Sub-grid heterogeneity, characterized by spatial variabilities in land use/land cover (LULC) types, vegetation characteristics, soil properties, and topography, plays a pivotal role in surface energy balance and land-atmosphere interactions. However, most land surface models generally use a computationally-efficient tiling scheme to account for LULC heterogeneity but neglect the heterogeneity of vegetation, soil, and topography. Besides, how different methods of representing sub-grid heterogeneity affect surface energy balance and land-atmosphere interactions remain unclear. Here we report recent progress in the sub-grid heterogeneity representation in the land model (ELM) of the Energy Exascale Earth System Model (E3SM).
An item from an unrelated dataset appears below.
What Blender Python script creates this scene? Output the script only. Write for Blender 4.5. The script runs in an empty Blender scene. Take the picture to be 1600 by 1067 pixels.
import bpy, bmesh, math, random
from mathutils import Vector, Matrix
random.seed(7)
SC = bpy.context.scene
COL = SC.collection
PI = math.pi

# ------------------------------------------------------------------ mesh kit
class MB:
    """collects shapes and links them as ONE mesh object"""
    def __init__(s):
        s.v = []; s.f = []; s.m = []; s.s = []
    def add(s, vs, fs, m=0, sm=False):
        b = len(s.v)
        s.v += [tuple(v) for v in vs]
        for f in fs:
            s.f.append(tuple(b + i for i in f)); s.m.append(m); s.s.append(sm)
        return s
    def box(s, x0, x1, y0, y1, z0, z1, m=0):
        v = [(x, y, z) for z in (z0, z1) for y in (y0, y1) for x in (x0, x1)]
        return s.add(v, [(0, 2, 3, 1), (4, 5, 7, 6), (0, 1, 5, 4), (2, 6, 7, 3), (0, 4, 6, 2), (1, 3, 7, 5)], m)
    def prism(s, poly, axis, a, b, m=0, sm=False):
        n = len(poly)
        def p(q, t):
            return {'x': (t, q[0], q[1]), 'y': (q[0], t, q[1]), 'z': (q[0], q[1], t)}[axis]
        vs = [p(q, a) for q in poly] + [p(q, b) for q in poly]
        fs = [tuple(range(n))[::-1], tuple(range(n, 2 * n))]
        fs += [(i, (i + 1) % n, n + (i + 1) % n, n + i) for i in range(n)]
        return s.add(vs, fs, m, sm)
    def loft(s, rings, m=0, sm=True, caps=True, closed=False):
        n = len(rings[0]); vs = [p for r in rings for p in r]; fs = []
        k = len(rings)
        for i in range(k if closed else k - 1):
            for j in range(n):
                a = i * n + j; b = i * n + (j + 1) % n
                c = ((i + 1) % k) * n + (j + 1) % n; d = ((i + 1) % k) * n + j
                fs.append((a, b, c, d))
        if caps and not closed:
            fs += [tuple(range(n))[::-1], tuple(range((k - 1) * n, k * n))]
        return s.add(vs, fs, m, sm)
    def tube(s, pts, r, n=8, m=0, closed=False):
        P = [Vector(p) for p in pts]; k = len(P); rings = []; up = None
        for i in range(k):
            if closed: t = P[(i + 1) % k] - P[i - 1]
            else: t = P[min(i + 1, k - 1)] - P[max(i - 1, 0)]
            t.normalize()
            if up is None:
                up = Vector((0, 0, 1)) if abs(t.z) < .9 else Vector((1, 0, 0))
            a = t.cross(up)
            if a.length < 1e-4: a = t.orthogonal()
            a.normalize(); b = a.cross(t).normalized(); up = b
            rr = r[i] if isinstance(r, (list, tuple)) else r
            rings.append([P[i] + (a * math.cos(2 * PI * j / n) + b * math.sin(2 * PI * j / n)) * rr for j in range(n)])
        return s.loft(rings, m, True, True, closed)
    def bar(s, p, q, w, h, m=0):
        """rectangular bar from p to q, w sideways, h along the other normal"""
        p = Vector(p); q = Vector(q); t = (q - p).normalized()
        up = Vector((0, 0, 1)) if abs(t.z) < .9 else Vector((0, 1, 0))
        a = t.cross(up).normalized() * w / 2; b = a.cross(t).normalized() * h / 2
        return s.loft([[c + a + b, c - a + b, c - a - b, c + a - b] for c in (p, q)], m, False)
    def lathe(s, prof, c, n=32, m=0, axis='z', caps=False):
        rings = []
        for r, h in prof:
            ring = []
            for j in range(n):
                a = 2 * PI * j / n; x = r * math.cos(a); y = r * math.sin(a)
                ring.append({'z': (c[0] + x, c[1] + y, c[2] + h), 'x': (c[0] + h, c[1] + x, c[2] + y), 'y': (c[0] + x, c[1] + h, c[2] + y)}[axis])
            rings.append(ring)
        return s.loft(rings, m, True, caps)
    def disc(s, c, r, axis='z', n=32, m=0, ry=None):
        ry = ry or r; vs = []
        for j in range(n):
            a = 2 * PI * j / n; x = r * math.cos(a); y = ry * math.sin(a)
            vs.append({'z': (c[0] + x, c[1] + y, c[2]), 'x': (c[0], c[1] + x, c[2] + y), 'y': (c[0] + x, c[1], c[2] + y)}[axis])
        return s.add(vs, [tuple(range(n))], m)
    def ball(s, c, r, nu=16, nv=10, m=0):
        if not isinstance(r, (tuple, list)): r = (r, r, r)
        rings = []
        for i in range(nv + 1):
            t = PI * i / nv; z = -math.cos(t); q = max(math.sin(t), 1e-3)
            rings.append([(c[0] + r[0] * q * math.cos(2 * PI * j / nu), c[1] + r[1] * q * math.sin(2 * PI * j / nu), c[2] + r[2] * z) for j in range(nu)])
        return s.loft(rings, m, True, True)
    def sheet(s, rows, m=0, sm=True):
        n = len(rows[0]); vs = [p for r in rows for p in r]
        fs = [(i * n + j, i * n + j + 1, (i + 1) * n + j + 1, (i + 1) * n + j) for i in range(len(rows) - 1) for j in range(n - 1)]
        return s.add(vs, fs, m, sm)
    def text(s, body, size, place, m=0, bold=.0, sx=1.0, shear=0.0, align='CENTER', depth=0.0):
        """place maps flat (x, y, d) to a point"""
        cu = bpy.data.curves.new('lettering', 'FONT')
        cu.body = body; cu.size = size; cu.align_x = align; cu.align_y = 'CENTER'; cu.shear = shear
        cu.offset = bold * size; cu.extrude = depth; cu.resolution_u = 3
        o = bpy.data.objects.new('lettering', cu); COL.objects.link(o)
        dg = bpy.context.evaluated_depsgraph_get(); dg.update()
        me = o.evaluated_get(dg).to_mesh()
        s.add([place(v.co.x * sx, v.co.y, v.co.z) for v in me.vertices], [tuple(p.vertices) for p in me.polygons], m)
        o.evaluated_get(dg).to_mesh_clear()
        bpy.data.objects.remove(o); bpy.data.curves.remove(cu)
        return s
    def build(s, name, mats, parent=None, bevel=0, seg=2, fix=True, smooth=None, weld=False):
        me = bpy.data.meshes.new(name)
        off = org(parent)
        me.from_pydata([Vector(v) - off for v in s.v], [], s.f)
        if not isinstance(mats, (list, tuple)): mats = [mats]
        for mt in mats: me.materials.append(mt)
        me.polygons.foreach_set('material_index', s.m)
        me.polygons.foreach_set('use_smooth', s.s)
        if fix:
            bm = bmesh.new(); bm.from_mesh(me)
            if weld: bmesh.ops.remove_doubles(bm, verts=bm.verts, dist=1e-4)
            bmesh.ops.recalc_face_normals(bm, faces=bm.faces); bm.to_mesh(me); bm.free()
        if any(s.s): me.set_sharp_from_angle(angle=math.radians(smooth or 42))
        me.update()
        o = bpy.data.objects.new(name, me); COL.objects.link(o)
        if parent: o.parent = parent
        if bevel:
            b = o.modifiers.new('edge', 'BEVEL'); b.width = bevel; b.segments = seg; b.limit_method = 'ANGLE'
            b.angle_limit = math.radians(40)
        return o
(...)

(1) We implemented a new sub-grid topographic parameterization in ELM to account for the effects of sub-grid topography on solar radiation flux. Incorporating sub-grid topographic effects overall reduces the biases of ELM in simulating surface energy balance and snow cover, especially in the high-elevation and snow-covered regions over the Tibetan Plateau.

(2) We quantified the impacts of representing sub-grid topography with different complexities on surface energy balance and surface boundary conditions for turbulent heat flux and scalar (co-)variances in ELM. The topounit-based sub-grid structure provides better performance than the default sub-grid structure.

(3) We used advanced machine learning (ML) methods to develop a novel sub-grid structure in ELM to better consider the sub-grid heterogeneity of vegetation, soil, and topography. Our ML methods can be used to identify optimal sub-grid configuration for representing surface heterogeneity.

(4) We developed a new land-atmosphere coupling scheme in E3SM via accounting for the impacts of sub-grid heterogeneity on the lower boundary condition for the atmosphere model. Using the Southern Great Plain site as a testbed, we found that sub-grid heterogeneity can modify the structure of the atmospheric boundary layer and further affect the atmospheric and cloud dynamics.

Our work advances the modeling and understanding of the impacts of sub-grid heterogeneity on terrestrial processes and land-atmosphere interactions. Further study will focus on integrating all the advancements mentioned above in global-scale Earth system modeling and investigating the climate impacts of sub-grid heterogeneity.